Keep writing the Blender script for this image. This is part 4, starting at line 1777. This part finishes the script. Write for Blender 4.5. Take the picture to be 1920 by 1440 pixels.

——

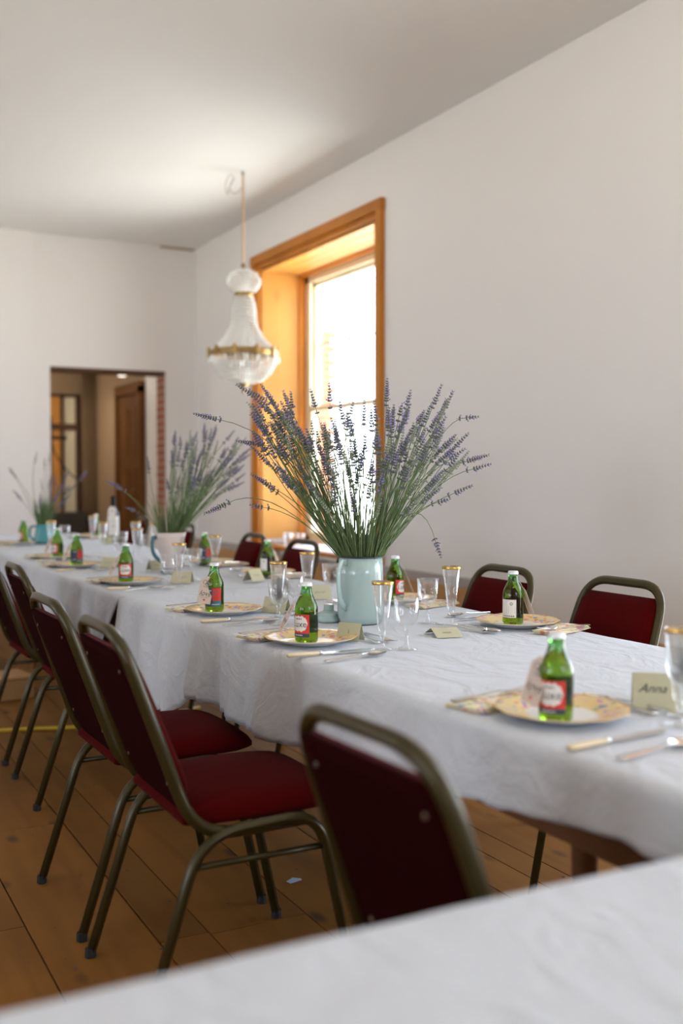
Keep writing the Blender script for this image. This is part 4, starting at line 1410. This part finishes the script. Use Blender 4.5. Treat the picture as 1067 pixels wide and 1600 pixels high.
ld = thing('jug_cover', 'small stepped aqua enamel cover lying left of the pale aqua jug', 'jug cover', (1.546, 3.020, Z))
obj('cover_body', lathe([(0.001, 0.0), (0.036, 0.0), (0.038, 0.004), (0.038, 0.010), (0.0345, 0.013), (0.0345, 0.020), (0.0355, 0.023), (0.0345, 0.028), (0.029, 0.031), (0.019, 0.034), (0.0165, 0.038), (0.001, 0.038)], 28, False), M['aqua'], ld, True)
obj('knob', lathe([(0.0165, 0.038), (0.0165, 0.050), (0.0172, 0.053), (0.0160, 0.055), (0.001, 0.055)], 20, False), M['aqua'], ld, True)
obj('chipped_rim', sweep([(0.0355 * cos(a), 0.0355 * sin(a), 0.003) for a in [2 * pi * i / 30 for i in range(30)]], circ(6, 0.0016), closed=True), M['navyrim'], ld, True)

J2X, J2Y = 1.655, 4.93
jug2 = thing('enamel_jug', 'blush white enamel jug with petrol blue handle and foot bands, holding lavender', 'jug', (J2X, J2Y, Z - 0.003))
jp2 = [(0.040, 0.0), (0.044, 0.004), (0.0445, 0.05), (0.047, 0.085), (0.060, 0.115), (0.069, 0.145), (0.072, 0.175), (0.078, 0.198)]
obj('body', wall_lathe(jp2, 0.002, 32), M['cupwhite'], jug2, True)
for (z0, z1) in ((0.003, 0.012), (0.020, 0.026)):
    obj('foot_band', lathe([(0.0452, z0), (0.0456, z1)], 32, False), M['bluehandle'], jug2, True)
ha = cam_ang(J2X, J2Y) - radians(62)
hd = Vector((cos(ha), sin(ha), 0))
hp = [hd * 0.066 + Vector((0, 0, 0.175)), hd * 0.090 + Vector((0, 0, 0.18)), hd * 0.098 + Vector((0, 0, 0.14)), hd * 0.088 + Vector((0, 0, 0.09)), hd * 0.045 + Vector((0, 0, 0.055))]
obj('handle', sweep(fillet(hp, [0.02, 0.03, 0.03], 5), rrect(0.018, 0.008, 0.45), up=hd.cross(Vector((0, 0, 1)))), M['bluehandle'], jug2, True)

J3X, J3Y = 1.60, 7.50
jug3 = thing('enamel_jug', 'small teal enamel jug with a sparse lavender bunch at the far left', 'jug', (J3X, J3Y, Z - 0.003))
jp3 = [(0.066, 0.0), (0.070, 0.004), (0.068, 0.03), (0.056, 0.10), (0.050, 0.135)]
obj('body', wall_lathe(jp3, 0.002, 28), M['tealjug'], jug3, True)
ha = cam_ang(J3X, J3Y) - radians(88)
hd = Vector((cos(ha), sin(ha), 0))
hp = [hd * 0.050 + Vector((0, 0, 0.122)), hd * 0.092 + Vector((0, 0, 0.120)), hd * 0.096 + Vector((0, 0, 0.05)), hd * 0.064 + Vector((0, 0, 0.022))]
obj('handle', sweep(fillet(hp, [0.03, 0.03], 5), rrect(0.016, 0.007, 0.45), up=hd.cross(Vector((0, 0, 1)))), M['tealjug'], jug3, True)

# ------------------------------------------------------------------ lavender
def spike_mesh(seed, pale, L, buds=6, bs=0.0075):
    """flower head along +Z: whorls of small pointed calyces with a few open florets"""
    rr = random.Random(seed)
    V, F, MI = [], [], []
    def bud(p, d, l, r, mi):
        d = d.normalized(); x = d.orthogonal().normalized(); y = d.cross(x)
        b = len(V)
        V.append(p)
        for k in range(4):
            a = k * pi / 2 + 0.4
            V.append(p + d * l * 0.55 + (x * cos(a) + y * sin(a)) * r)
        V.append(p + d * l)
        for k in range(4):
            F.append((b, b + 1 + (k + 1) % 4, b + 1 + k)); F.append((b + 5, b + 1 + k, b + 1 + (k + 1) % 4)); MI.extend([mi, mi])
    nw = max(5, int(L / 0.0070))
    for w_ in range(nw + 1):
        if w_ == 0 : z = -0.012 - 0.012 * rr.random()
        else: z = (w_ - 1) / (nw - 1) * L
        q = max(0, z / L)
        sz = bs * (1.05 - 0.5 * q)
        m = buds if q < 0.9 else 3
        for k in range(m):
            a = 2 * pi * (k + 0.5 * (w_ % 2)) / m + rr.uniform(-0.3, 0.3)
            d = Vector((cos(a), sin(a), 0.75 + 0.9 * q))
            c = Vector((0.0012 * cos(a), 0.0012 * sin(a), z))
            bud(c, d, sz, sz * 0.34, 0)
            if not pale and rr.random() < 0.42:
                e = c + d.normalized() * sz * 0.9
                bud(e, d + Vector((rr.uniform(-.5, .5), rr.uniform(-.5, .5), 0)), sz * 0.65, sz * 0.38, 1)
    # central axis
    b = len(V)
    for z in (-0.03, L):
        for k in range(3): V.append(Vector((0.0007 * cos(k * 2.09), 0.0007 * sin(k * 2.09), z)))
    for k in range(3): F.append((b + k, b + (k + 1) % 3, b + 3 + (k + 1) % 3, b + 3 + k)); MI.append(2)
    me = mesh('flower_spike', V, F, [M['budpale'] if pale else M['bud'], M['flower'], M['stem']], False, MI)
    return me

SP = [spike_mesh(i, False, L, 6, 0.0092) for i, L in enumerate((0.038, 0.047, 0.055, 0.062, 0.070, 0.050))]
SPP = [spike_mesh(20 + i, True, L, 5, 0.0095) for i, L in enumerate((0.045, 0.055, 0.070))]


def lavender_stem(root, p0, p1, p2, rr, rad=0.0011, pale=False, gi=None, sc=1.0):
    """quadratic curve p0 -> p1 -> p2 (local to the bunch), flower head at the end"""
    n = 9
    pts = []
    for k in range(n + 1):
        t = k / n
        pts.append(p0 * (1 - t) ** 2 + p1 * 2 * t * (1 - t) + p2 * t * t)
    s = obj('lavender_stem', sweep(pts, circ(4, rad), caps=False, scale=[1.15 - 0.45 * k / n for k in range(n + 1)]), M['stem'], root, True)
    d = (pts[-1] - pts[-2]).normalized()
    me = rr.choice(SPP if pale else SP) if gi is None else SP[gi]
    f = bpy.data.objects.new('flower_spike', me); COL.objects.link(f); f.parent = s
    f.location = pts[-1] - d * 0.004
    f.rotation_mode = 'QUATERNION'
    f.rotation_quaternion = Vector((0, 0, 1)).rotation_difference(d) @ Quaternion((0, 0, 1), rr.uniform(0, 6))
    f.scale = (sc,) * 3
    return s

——

* _THE REQUEST_:
Output nothing except the lines from the line with "1600 pixels high." through the line with "obj('chipped_rim', sweep([(0.0355 *", copied exactly, end lines included.

* _THE RESULT_:
Keep writing the Blender script for this image. This is part 4, starting at line 1410. This part finishes the script. Use Blender 4.5. Treat the picture as 1067 pixels wide and 1600 pixels high.
ld = thing('jug_cover', 'small stepped aqua enamel cover lying left of the pale aqua jug', 'jug cover', (1.546, 3.020, Z))
obj('cover_body', lathe([(0.001, 0.0), (0.036, 0.0), (0.038, 0.004), (0.038, 0.010), (0.0345, 0.013), (0.0345, 0.020), (0.0355, 0.023), (0.0345, 0.028), (0.029, 0.031), (0.019, 0.034), (0.0165, 0.038), (0.001, 0.038)], 28, False), M['aqua'], ld, True)
obj('knob', lathe([(0.0165, 0.038), (0.0165, 0.050), (0.0172, 0.053), (0.0160, 0.055), (0.001, 0.055)], 20, False), M['aqua'], ld, True)
obj('chipped_rim', sweep([(0.0355 * cos(a), 0.0355 * sin(a), 0.003) for a in [2 * pi * i / 30 for i in range(30)]], circ(6, 0.0016), closed=True), M['navyrim'], ld, True)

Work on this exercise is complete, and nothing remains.